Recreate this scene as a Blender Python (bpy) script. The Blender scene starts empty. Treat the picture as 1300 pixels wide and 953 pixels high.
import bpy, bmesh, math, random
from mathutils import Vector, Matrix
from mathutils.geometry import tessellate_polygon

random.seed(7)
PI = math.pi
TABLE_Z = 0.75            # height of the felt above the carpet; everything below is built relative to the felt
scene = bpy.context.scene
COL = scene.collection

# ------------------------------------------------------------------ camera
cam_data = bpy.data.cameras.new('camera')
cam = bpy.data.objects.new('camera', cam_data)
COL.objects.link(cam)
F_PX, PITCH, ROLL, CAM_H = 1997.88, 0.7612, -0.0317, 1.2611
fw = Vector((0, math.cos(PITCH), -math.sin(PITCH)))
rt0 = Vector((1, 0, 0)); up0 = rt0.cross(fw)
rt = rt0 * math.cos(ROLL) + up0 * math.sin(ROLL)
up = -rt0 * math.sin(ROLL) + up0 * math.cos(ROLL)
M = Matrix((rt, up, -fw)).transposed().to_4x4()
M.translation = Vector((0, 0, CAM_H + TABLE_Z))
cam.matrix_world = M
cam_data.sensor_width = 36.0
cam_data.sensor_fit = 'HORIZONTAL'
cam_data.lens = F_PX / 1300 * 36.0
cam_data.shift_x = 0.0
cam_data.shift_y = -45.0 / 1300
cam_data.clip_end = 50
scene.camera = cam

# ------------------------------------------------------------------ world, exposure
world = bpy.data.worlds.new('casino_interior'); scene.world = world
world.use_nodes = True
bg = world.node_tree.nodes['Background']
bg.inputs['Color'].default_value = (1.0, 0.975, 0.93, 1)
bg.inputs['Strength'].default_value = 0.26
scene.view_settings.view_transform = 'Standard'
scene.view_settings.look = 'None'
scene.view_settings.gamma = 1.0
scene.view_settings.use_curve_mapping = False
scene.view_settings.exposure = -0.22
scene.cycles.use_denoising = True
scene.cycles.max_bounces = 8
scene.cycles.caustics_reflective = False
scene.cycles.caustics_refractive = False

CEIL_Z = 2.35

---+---

## Aim
From the very first line of the data through the line with "COL = scene.collection" in it, please reproduce each line exactly and output nothing more.

## Response to this task
Recreate this scene as a Blender Python (bpy) script. The Blender scene starts empty. Treat the picture as 1300 pixels wide and 953 pixels high.
import bpy, bmesh, math, random
from mathutils import Vector, Matrix
from mathutils.geometry import tessellate_polygon

random.seed(7)
PI = math.pi
TABLE_Z = 0.75            # height of the felt above the carpet; everything below is built relative to the felt
scene = bpy.context.scene
COL = scene.collection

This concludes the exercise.